DATA SUPPLIED ->
----

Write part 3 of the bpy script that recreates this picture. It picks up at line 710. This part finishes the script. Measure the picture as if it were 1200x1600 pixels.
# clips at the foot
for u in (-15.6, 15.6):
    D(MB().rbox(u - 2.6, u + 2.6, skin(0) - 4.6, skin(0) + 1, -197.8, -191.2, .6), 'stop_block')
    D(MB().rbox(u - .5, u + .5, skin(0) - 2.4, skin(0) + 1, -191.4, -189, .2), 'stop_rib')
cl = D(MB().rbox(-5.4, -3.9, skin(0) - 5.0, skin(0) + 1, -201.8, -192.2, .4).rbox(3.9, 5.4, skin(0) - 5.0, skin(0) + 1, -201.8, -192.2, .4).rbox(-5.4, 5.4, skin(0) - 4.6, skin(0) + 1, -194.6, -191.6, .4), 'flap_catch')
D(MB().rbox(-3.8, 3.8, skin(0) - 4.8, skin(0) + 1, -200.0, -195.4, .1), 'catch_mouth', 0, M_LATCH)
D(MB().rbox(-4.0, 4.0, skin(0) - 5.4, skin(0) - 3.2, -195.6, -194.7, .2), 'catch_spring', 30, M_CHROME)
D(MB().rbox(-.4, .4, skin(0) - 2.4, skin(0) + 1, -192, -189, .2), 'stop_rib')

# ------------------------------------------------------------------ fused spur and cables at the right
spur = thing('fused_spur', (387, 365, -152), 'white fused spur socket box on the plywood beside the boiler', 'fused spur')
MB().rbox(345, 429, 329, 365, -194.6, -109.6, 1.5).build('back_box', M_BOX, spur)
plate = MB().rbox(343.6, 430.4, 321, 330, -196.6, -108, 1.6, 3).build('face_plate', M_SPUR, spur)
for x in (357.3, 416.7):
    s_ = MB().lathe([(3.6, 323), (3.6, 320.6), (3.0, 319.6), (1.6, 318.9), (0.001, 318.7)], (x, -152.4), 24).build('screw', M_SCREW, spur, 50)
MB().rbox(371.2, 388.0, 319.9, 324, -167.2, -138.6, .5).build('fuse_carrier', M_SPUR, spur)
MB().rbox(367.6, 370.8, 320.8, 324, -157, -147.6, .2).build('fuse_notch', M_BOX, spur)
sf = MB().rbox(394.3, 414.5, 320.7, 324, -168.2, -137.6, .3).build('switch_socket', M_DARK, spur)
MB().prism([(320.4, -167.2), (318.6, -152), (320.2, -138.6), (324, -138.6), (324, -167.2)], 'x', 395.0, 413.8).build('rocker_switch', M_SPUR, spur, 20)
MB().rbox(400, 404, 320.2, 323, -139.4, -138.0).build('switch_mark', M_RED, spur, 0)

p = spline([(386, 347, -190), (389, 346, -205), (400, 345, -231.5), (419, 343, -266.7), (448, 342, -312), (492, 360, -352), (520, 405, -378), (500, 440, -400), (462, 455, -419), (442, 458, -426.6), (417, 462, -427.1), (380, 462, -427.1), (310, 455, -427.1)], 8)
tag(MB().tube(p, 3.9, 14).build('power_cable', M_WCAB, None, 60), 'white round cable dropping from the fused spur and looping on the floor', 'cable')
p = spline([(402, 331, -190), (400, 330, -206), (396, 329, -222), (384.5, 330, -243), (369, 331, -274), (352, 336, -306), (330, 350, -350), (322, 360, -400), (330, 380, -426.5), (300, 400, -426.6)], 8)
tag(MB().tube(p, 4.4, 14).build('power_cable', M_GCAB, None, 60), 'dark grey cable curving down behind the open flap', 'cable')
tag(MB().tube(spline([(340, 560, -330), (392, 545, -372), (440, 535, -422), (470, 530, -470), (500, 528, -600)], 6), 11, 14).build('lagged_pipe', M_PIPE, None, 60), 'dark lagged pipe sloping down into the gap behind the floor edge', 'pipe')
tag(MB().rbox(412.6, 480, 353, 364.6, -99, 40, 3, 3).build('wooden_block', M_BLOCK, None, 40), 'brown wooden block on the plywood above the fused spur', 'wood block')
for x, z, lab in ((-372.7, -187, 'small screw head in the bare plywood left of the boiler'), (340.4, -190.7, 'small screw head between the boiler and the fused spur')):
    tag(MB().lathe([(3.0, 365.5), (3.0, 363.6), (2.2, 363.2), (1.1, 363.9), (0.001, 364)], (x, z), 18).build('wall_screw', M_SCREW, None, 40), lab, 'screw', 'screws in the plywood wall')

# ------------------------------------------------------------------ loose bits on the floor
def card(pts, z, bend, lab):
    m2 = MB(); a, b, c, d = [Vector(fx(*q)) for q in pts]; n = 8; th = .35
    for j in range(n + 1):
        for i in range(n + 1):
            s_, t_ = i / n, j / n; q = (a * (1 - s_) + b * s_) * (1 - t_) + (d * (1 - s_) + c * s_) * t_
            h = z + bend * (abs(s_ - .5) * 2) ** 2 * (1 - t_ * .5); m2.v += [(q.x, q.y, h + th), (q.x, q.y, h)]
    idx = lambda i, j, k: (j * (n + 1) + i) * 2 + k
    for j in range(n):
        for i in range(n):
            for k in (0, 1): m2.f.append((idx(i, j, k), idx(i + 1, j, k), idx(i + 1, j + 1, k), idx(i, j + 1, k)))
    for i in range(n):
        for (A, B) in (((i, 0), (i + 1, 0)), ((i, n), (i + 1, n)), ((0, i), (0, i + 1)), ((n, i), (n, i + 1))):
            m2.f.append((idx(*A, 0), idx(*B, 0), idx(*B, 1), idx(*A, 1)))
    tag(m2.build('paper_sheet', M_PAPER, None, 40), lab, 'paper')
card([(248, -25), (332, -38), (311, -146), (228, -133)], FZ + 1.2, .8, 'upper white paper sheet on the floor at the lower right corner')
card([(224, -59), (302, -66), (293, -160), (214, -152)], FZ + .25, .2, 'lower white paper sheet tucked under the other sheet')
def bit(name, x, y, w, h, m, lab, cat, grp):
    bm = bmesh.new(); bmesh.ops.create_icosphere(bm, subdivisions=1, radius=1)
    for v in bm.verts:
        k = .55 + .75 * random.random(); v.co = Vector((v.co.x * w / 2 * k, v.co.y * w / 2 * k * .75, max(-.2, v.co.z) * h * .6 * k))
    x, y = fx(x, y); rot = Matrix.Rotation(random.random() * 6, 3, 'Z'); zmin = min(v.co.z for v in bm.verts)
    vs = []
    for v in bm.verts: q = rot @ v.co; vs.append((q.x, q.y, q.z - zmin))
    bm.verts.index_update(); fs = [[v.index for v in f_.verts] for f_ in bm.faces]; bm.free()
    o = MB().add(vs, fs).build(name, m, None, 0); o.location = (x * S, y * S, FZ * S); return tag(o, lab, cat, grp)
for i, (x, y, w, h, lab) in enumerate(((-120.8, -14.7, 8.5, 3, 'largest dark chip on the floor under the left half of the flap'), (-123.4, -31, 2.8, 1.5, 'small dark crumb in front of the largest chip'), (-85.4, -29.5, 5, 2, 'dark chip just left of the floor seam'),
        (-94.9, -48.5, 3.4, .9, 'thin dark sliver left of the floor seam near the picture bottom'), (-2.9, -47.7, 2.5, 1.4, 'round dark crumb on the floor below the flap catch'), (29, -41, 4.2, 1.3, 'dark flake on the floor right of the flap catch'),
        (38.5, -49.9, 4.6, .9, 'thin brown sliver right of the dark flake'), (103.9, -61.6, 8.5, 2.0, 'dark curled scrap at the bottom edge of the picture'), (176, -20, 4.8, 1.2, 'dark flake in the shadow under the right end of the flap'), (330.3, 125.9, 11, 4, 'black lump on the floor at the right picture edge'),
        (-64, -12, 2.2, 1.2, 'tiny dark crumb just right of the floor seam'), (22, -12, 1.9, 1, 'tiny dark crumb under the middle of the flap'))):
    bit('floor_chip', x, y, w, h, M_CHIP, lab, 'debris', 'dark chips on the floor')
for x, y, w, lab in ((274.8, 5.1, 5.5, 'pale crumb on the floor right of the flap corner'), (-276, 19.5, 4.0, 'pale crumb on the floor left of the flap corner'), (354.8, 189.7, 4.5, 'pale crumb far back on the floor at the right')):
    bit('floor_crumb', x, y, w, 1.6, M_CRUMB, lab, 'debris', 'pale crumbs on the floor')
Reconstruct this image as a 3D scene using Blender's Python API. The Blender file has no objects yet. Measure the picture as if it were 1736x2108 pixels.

----

Identify the lines of the entries containing the string "this". Copy each such line.

Write part 3 of the bpy script that recreates this picture. It picks up at line 710. This part finishes the script. Measure the picture as if it were 1200x1600 pixels.
Reconstruct this image as a 3D scene using Blender's Python API. The Blender file has no objects yet. Measure the picture as if it were 1736x2108 pixels.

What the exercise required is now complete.